Here are a couple of recent tweets that inspired me. One from actor Christopher Walken, the other from playwright John Patrick Shanley. I hope they inspire you too.

“None of us are getting out of here alive, so please stop treating yourself like an after thought. Eat the delicious food. Walk in the sunshine. Jump in the ocean. Say the truth that you’re carrying in your heart like hidden treasure. Be silly. Be kind. Be weird. There’s no time for anything else.” Christopher Walken

“Were you miscast in your life? Should the part have gone to someone else who would’ve played it better? No, I tell you. Your take is genius.” John Patrick Shanley


Fight the Dragons

All the experts urge writers to find their voice.

John Steinbeck found his voice. So did Ernest Hemingway. As did Maya Angelou.

Anne Lamott discovers her voice as she writes. Louise Penny, Michael Connelly, Tim O’Brian: all finding their voices in their books.

They pave the way for us.

And we fight the dragons and we storm the castles
And I do the best that I can
For everybody knows that’s how the story goes
To turn each boy into a bigger man

So I’ll fight the dragons ’til you can

The lyrics are from Broadway’s Big Fish, “Fight the Dragons.”

So many writers developing their voices, showing us the way, till we can.

Pre-visualizing Your Shoot

Veteran camera operator Georgia Packard learned pre-visualization from Ansel Adams. When Packard was a kid, she took summer classes with Adams. “Ansel Adams was such a wonderful mentor,” Packard says, “teaching me pre-visualization in his still photography. We would go out with a pin-hole ‘camera’ shoebox with only one exposure. I knew I had to get it right the first time! I walked around my subject looking high and low, moving far left and right before releasing the cap.”

“I still do that on my film sets,” she says.

Camera operator Georgia Packard

Camera operator Georgia Packard

Pre-visualize Your Characters

Great advice for writers too. When you put your character in a scene, pre-visualize. Walk around the scene in your mind. Move your character right and left, high and low. Your character is a boy, a high school freshman. He comes home from school one afternoon to find his grandfather lying on the floor, gasping for breath, suffering a heart attack. Walk around the boy. What POV are you using? Looking over his shoulder as he spies his grandfather?

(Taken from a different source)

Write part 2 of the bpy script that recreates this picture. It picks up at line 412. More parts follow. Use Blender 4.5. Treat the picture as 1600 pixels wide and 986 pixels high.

Are you seeing his face freeze in fear? Is the grandfather conscious? Does the boy try to talk to him? Does he scan the room for the house’s cordless phone? Does he pull his own mobile phone from his backpack? Does he spin around, hesitating, looking for help that isn’t there?

What does the boy say to the 911 operator? Speak confidently? Stammer? Does he say, “I’m not sure” as a first response to each of the operator’s questions? Is he on the floor next to his grandfather? Standing over him? What’s his stance?

Writers Can Learn from Filmmakers

Packard’s advice: “Never let anyone tell you how impossible it is. Don’t let anybody steal your dreams. If you are passionate about your craft, wanting nothing more than getting an opportunity to live your dream, go after it. I often appreciate these warnings of doom because they focus my resolve and I ‘prove them wrong’. You will never know if you can do it unless you do it. Don’t try, do.

Here’s the full interview with Georgia Packard.

Storytelling Tools

Fast Company magazine features an article on the recent film Cameraperson, a documentary self-portrait on the 25-year career of cinematographer Kirsten Johnson.

Cameraperson is “an aptly visual memoir of a cinematographer, who invites us to join her behind the camera and watch as she sets up shots and listen as she interviews people and interacts with fellow crew members.”

“While we see that Johnson is a skilled practitioner when it comes to framing a shot and working with whatever light she has, this documentary is really about using cinematography as a storytelling tool and as a way to connect with people, and what’s most interesting about Cameraperson is seeing how Johnson, while not always vocalizing it, is constantly making on the spot judgments on a variety of matters for which there are no easy answers.”

Cinematography as a Storytelling Tool

More on storytelling tools. Check out a video from No Film School on how composition and framing can help you tell great stories with your cinematography. “If you know the basics of composition and framing, telling great visual stories becomes significantly more attainable.”


storytelling through cinematography is essentially the art of visually depicting change

Article author Robert Hardy says, “One of the key pieces of information that was only briefly touched upon in this video, however, is that storytelling through cinematography is essentially the art of visually depicting change. If your characters go through a major change during the script, let the your cinematographic choices reflect that change. Let’s say that a character starts out timid, shy, terrified of the world around him. You could start with framings that minimize character size while emphasizing and enlarging the environment around him. Wide angle lenses are fantastic for this purpose. Then, as the story progresses and the character becomes more confident, your framings and lens choice begin to mimic that change. Instead of wide angles, you choose longer focal lengths that isolate your character from his foreground and background, and frame him so that he is larger or equal in the frame than the other characters around him.”

Advice for Writers

Think about what Hardy says in his example above. Start with framings that minimize character size. As the character grows and changes, choose longer focal lengths that isolate your character from his foreground and background. How would you do this on the printed page? Minimize your character, then mimic growth by moving away from wide angles. Great technique for “framing” a character’s growth.